The editing is yet another example of Chinese authorities editing a popular Hollywood film to make it more politically correct, leading some viewers to lament the changes.
According to posts and screenshots from the movie shared on Weibo, a platform similar to Twitter, censors tacked on an addendum in which Wild Knuckles, a main character in the heist film, was caught by police and served 20 years in jail.
Gru, a co-conspirator of Wild Knuckles, “returned to his family” and “his biggest accomplishment is being the father to his three girls,” screenshots of the film showed.
In the international version, the film ends with Gru and Wild Knuckles, the story’s two thief anti-heroes, riding off together after Wild Knuckles faked his own death to evade capture from authorities.
Numerous online commentators mocked the addendum, saying it resembled a power-point presentation.
DuSir, an online movie review publisher with 14.4 million followers on Weibo, noted that the Chinese version of the film runs one minute longer than the international version and questioned why the extra minute was needed.
“It’s only us who need special guidance and care, for fear that a cartoon will ‘corrupt’ us,” DuSir wrote in a piece published Saturday.
Universal Pictures, the film’s U.S. distributor, did not respond to a request for comment outside of normal business hours.
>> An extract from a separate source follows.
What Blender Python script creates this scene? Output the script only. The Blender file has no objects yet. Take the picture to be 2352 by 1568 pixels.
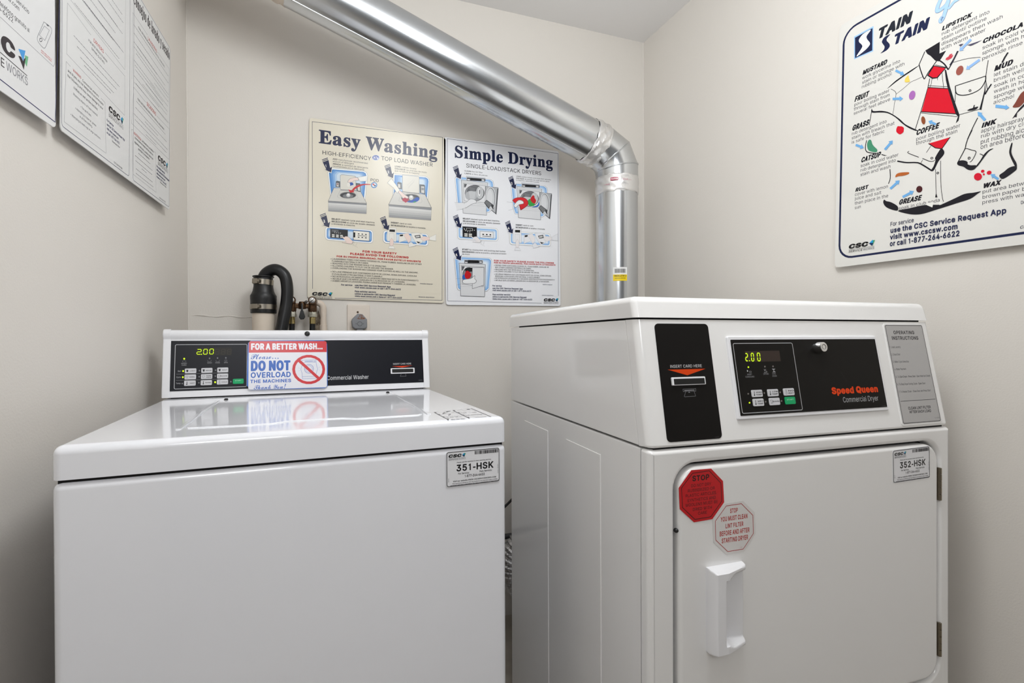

Huaxia Film Distribution Co. and China Film Co., the film’s distributors in China, did not respond to a request for comment.
China places a quota on the number of overseas movies that can be shown in domestic movie theaters. Many Hollywood films that screen in the country have certain scenes omitted or altered.
At times, some viewers note, alternate endings to films diverge far from the original.
Last year, Chinese viewers of the classic 1999 film “Fight Club” noticed that the original ending, in which the protagonist and his alter ego detonate a set of skyscrapers, was not on the version shown on domestic streaming site Tencent Video.
Instead, an on-screen script said police “rapidly figured out the whole plan and arrested all criminals, successfully preventing the bomb from exploding.”
The changes were widely mocked among Chinese fans of the original film, and even elicited responses from the film’s director and the author of the novel it was based on. Tencent later restored the original ending.